Eat

Eat

食べる

シュークリームはパティシエの名刺代わりのお菓子。Vol.4〈Equal〉

クリームには、パティシエのこだわりが詰まっている。老舗洋菓子店の味を守る職人から、新進気鋭のシェフまで、シュークリームが評判の店にそこに込めた思いを聞いた。Vol.3はこちら

photo: Atsushi Kondo / text: Yuko Saito / styling: Misa Nishizaki / food: Namie Omi

Equal(幡ヶ谷)

フランス菓子の技法で炊いた、洋菓子風のぷるんとしたクリーム

人気ビストロ〈PATH〉でパンや焼き菓子を担当する後藤裕一さんが、2019年に構えた菓子店へ。パティシエールを炊く作業を取材に訪れると、大きな銅鍋が待っていた。先輩パティシエから譲り受けたという。
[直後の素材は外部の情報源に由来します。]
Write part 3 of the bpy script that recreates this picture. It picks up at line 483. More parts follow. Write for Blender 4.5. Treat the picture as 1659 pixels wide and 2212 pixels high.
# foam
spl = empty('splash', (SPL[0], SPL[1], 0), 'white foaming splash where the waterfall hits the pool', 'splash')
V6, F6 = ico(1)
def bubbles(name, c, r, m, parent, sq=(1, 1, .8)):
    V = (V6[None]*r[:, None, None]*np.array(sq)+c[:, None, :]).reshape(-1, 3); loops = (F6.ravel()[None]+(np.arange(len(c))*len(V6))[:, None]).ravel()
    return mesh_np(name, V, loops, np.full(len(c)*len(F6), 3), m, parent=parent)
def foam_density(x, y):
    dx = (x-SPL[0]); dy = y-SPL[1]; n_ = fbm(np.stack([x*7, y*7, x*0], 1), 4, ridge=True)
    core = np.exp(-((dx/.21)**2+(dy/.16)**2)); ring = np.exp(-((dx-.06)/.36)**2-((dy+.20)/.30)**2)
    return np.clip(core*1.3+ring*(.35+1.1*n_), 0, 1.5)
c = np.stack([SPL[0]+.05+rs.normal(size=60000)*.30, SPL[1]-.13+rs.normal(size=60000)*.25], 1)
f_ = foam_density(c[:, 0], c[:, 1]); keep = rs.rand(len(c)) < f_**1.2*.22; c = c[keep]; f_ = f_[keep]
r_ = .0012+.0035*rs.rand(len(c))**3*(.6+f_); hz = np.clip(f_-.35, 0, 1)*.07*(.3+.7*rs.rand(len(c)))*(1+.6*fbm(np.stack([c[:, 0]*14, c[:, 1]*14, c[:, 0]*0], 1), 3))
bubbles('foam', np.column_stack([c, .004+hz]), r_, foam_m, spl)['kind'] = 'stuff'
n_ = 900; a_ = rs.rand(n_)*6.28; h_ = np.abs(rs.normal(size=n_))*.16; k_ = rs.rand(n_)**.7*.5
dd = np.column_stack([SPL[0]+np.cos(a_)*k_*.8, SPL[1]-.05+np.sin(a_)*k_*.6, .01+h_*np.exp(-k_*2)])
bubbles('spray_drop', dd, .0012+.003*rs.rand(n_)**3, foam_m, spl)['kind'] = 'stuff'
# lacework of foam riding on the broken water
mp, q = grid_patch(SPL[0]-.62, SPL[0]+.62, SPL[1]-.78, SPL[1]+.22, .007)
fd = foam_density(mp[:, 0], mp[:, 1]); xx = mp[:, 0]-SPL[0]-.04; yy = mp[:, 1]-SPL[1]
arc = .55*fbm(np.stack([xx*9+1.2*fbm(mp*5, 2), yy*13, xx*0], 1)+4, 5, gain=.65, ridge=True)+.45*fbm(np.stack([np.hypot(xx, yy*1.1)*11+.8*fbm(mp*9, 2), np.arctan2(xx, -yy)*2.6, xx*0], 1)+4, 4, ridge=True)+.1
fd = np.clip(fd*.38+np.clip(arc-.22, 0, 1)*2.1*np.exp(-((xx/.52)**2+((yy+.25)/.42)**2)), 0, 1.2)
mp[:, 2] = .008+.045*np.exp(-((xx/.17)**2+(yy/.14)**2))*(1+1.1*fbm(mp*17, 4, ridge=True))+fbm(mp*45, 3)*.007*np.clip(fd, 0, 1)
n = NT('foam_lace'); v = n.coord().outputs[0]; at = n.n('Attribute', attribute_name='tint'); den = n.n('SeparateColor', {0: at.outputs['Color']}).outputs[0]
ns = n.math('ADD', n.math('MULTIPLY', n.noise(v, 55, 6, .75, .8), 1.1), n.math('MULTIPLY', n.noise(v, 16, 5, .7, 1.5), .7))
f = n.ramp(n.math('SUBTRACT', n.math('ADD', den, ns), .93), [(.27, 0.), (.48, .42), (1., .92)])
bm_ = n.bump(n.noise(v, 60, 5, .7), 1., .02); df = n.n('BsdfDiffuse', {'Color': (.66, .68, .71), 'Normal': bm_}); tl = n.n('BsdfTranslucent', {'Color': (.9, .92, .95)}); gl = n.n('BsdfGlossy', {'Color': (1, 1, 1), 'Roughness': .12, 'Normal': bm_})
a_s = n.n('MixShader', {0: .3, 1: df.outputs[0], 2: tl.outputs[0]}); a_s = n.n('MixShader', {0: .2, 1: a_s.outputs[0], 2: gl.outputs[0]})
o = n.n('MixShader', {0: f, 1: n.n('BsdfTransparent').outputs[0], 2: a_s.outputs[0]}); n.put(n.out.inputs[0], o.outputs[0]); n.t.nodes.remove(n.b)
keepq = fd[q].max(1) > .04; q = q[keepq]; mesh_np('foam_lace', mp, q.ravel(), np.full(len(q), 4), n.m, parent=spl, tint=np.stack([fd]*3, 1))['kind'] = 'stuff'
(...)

「うちのパティシエールは、一瞬で火を入れて仕上げるので、熱伝導がいい銅鍋じゃないと作れないんです」

2人がかりで、卵液と牛乳を合わせ、まさに、一気呵成に炊き上げる。
「パティシエールは、炊けば炊くほど、ねっとりとした食感になっていく。僕は、シュークリームでもタルトでも、流れ出ないで、ちゃんとそこにとどまっている、ぷるんとした、クリームらしい食感が好きなんです」

シュークリームには、これを泡立てた生クリームと混ぜて詰めている。商店街にあるここは、フランス菓子店ではなく、子供もおばあちゃんも立ち寄れる街のお菓子屋さんにしようと、決めていた。だから、ぷるんとしたクリームを包むシュー皮も、当初はふかふかの洋菓子風を目指していた。が、どうにもしっくりこない。

ならば、「自分が持つフランス菓子の技法を使って、当たり前の材料で、ちゃんとおいしい日常の菓子を作ろう」。結果、アーモンドクリームを絞って焼いた、時間が経ってもおいしい皮に辿り着いた。このシュークリームへの考え方が、店の菓子すべてに踏襲されている。

最後にカスタードの思い出を尋ねると、「子供の頃、おばあちゃんがよく買ってきてくれた〈コージーコーナー〉のジャンボシュークリームかなぁ」。やっぱりシュークリームだった。

幡ヶ谷〈Equal〉シュークリーム
シュークリーム300円は、3個入り920円も。